Possible reasoning behind "didn't want you to find out this way": He really didn't know what MIL was up to and meant he didn't want OP to find out about (supposedly) not being invited to christening. He was trying to spare OP's feelings for not being invited.
Doesn't excuse the deceit, but it sounds like OP's DH prefers to be clueless and stick his head in sand. He wouldn't have called his cousin, b/c he wouldn't want to get involved. He doesn't like conflict, especially when it's with his domineering mother. It was easier to go along with MIL and not tell OP b/c then her feelings wouldn't get hurt. (Or so he may have thought.)
Obviously H is not very switched on, as how could OP not find out about christening? That is the mind boggling thing.
THUM you have handled it all brilliantly so far. I hope that your DH decides to figure out what is important and apologises for lying and deceiving you. It is appalling, childish behaviour on his part and he needs to step up and stick up for you and YOUR family.
As far as MIL is concerned, it is so hard to take the high road, but I think you are right to.
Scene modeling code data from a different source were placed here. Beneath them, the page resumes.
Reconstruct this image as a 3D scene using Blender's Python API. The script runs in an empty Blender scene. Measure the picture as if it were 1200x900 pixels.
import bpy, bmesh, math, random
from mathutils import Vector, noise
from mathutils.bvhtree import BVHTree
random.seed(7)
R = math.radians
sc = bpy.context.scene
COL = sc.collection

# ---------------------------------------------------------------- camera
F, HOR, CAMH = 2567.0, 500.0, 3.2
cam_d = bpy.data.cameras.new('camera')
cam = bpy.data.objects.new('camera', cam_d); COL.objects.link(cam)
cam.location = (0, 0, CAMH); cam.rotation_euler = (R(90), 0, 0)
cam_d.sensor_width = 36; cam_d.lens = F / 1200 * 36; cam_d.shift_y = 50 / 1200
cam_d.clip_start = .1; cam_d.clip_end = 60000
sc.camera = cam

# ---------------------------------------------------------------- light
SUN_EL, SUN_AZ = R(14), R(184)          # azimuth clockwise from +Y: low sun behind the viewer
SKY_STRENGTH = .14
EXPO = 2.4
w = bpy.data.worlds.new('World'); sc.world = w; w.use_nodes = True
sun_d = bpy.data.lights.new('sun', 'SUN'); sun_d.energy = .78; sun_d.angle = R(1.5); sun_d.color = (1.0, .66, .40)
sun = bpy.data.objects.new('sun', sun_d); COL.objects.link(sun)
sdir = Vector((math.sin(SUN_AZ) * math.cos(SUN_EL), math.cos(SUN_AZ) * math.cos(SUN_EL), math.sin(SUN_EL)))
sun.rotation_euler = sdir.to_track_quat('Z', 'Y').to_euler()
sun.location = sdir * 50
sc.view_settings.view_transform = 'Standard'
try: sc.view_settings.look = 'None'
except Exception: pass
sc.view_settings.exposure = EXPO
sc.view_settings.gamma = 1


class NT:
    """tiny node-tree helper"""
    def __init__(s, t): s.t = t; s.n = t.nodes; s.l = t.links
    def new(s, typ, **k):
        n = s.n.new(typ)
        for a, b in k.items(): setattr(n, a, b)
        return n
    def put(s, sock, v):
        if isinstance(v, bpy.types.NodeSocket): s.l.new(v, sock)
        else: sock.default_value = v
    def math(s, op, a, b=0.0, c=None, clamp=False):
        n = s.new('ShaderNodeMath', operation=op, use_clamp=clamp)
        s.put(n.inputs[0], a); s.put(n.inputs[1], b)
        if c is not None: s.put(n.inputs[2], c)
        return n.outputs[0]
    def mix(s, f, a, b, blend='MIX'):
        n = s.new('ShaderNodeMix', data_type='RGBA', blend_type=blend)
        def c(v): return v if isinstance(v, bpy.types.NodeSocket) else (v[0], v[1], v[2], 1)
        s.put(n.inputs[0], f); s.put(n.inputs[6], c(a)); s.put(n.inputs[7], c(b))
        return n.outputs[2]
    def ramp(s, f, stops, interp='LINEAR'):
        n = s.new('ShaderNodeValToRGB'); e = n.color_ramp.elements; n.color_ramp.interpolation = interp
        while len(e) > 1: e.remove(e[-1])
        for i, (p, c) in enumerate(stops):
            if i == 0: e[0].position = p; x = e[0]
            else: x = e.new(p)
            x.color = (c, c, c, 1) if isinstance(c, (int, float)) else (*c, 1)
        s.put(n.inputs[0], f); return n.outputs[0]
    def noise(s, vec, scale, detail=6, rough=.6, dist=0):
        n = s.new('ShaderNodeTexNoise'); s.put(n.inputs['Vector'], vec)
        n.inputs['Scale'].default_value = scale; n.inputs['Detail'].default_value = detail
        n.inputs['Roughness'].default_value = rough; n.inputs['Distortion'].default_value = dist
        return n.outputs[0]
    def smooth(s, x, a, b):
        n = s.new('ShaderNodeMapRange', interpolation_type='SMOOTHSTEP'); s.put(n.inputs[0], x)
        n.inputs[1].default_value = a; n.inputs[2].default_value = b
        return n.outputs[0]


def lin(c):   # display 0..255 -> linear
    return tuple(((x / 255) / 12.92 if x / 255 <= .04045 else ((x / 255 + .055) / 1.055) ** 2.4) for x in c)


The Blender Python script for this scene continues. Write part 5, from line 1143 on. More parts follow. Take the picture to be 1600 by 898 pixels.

People like your MIL feed off of perceived weakness and if you go in guns blazing/crying/shouting/threatening, it may backfire. MIL can blame you for being horrible to her and alienate you from DH's family even more. It's all part of her plan, I'm afraid. People like this are very calculating as you've learned from her text.
It is a shame you feel you can't go to the christening (I would be thinking, "she's won, she's won! Can't let her win!" and would go anyway!) but do what you feel is best.